Saturday, July 17, 2010

Newfoundland: July 17, 2010

After a sumptuous feast of fruit, granola, biscuits, berries and waffles, we hug Bill and Wanda good-bye. (BTW, their house is right across the street from where The Republic of Doyle is filmed, just in case you watch it.) We head off for the Irish Loop, which Cugina's daily schedule describes as "beautiful coastal communities beside a panorama of rugged shore and outport loveliness". It's an apt description. The rocky cliffs ring the roads; the trees are like an old green fence, bent in the direction of the wind. We arrive at the Witless Bay Ecological Reserve near Trepassey for our reserved boat adventure. The sun is warm and the wind refreshing, but as we head out to sea, the waves are high and the ship plows up and then down again, a swing and a dip, which I love.
Our hosts, Anthony, Jack, Captain Al, and Jimmy of Gatherall's, are funny as well as talented singers and tour guides. We arrive first at Gull Island, where thousands of birds huddle on the rocks, slip and slide as they climb the steep sides, fly in clouds of wings above us. Puffins are almost as numerous as the sea gulls; they flap their small duck wings furiously to combat the wind and propel their chubby little bodies. They are beautiful, with their orange beaks and feet. We then roller coaster further out to sea and suddenly we are surrounded by whales, spouts everywhere, Captain Al says there are about 50 in the area. The humpbacks are the most playful.
With a swish and a loud puff of water, two female humpbacks start to swim alongside our ship. Their backs and fins shine like ebony in the sun; they take a leisurely stroll with us as we traverse the waters. Now we have swung about and are following the roll of the sea, accompanied by our beautiful ladies. Then Captain Al spies a male far out to the right of us - he is cavorting and showing off for the two or three boats that have come out to enjoy his antics. We're not certain we can get there on time; the Captain says that they are unpredictable in their play times. But sure enough, our fellow is still dancing in the water: his tail lifts up and out, glinted white and silver, sometimes slipping gracefully under the waves, sometimes slapping a loud tattoo. Then he comes right up to us, proud and joyful, showing us what he can do. Tail up, down, sprays of white foam. Rolling over, fins in the air, first one, then two, then one again.
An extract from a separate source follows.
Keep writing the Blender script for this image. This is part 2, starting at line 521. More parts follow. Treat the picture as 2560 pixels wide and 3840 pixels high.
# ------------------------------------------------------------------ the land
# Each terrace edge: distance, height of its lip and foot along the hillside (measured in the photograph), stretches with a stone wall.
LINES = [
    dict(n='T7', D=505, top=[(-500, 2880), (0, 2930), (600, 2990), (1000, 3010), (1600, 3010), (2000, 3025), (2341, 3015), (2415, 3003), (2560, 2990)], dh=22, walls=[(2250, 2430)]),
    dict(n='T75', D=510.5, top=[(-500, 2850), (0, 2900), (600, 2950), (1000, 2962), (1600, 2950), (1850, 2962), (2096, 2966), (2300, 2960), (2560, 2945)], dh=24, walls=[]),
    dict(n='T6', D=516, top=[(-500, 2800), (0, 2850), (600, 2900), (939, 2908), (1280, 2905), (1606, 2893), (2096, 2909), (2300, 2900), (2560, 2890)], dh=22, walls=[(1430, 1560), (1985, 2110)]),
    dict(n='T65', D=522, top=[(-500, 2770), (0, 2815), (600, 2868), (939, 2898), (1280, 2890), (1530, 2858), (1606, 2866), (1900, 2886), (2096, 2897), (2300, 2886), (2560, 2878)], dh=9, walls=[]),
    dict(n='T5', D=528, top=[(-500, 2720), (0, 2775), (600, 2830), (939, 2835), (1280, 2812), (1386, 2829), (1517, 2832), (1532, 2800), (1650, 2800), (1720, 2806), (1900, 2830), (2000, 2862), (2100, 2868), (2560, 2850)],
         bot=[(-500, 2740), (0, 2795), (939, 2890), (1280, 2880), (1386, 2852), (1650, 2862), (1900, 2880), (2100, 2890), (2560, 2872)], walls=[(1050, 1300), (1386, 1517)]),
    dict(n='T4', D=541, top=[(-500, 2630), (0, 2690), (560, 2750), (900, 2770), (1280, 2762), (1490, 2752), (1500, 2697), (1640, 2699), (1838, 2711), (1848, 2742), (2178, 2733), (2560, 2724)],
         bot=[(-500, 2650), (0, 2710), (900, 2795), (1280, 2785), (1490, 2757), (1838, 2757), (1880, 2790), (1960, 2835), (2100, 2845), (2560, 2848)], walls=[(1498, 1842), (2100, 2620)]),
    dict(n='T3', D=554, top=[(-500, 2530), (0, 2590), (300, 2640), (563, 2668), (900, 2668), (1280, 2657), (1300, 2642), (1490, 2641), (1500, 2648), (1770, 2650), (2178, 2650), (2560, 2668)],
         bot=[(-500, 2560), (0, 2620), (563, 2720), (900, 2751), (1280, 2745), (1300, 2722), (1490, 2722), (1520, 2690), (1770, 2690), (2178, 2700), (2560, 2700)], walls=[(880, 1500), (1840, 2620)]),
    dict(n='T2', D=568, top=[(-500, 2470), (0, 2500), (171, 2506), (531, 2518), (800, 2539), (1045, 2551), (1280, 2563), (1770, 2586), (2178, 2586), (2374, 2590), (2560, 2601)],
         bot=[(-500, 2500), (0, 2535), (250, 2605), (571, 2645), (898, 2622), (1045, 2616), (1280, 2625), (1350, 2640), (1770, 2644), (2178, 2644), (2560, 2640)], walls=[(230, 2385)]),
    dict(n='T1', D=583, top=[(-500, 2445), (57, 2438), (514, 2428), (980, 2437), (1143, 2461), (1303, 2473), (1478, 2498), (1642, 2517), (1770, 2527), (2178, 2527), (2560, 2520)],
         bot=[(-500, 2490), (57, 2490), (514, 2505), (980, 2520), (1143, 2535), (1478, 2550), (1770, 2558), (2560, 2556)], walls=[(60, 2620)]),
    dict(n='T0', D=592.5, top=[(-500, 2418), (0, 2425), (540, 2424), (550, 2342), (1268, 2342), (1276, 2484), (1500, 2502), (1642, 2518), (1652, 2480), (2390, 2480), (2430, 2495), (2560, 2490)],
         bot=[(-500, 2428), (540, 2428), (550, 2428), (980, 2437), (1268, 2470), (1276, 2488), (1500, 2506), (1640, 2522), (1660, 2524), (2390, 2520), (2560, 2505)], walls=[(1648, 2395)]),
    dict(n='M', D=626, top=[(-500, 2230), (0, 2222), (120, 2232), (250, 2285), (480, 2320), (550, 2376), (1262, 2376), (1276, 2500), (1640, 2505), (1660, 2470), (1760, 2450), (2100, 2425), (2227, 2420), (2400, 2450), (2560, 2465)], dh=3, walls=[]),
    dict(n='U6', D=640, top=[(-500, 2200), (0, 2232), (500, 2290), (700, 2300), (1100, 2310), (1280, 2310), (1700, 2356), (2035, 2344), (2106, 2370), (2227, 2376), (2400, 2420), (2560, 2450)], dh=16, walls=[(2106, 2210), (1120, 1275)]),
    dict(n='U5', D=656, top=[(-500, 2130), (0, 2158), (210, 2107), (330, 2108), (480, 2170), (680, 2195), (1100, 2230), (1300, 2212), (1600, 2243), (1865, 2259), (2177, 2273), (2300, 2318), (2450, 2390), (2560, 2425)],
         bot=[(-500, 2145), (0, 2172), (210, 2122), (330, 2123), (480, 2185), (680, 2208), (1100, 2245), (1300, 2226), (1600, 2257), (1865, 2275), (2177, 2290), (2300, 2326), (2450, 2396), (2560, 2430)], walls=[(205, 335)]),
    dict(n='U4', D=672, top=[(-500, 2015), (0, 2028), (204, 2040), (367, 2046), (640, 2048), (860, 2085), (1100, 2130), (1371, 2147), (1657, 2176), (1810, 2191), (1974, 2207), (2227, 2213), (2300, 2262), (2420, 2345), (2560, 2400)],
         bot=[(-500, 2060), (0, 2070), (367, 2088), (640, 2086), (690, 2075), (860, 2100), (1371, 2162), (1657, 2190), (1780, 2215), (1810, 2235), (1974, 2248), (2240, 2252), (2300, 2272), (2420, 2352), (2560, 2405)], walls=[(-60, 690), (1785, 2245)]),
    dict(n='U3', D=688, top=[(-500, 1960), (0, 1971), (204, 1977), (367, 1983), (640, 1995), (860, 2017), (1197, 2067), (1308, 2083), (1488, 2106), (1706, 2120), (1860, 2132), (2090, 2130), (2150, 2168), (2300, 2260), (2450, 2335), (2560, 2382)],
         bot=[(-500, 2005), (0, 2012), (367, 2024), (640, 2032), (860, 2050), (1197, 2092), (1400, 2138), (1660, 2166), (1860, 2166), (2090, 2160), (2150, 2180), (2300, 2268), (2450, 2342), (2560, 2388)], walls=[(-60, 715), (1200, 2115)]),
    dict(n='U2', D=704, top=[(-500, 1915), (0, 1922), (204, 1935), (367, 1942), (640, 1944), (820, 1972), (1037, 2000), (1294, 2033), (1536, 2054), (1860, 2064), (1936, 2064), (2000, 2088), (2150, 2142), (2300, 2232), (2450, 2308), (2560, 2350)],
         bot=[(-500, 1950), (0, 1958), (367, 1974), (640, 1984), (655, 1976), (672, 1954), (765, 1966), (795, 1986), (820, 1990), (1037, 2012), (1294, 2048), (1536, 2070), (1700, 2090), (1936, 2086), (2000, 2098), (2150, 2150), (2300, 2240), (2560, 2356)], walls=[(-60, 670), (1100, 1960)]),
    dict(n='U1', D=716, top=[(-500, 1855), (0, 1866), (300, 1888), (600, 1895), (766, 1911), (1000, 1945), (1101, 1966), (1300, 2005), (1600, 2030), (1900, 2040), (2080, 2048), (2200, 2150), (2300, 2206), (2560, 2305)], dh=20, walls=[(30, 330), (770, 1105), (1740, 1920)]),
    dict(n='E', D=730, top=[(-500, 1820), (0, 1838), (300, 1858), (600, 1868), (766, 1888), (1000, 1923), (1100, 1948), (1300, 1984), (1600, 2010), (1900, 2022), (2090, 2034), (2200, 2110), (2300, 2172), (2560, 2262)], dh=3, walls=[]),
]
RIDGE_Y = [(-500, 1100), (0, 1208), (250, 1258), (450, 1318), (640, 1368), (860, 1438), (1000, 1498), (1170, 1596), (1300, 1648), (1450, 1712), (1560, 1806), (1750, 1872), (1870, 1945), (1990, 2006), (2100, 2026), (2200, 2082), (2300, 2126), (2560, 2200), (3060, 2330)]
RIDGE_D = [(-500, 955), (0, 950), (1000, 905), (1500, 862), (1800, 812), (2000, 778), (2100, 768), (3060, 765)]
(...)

This time he slaps the surface with his fin and the sound reverberates throughout the bay. Then he dives and comes back up, puffing up spray, right beside us, so close we feel as though we could touch him. Hello gorgeous, I say in my Barbra Streisand voice, and he slaps the surface again. Vince and I catch each other's eyes and the emotion of this moment overwhelms us: we both want to weep with the beauty of this animal and the gift that he has just given us. The whale continues to roll and cavort until we have to reluctantly head back to shore. Vince has captured the most incredible pictures. We can't wait to share them.
Back in the cars, we traverse the winding roads of the Irish Loop, old Elvis songs pulsing through the speakers. Rita talks about what we learned at The Rooms yesterday - the interesting history of the Irish immigration to Newfoundland. We stop in Ferryland, where a beautiful flat ocean dotted with verdant islands and ringed by emerald hills waits to teach us about this land. It's an open air archeology site, with signs everywhere that speak of the history and the heritage. We drive up close to the lighthouse on the peninsula, where the air is suddenly cold from the open sea. Driving back down the narrow road presents a challenge, but we manage.
Back on the road again, we are awed by the enormous wind turbines, which looks like giant preying mantises on the hillsides. The warm air is back among the protected hillsides.
We have lunch at Harbourview Restaurant in Fermeuse Harbour, where our server is waitress, cook, and dishwasher. The food is simple and delicious.
Further along the coast, we stop for a short time at St. Vincent's, which is a favourite dining spot for humpback whales. The capelin are numerous here, so the whales come very close to the shore. However, they are not expected for dinner until 7 p.m., so we drive on to Dildo.
The Inn on the Bay - George's House - is a beautiful old house on a hill, a five star country inn. We have the entire top floor, four lovely, comfortable rooms. Ours has a jacuzzi! We have appetizers and wine or beer on the front lawn, take pictures, rest and laugh. Later we head out for the Dildo Dory Grill. Dinner is incredible.
By now, I am exhausted, so Vince, Rita and Mike and I return to the Inn. Wendy, Dennis, Carolyn and Jim head off to a local dance and music fest. I relax in the tub, the jets massaging tired but happy muscles, then sit down to write. Tomorrow we head off to Woody Island, where there is no electricity. So, no blog 'til Monday.
We have a beautiful earth, my readers, let's shepherd it carefully. G'nite.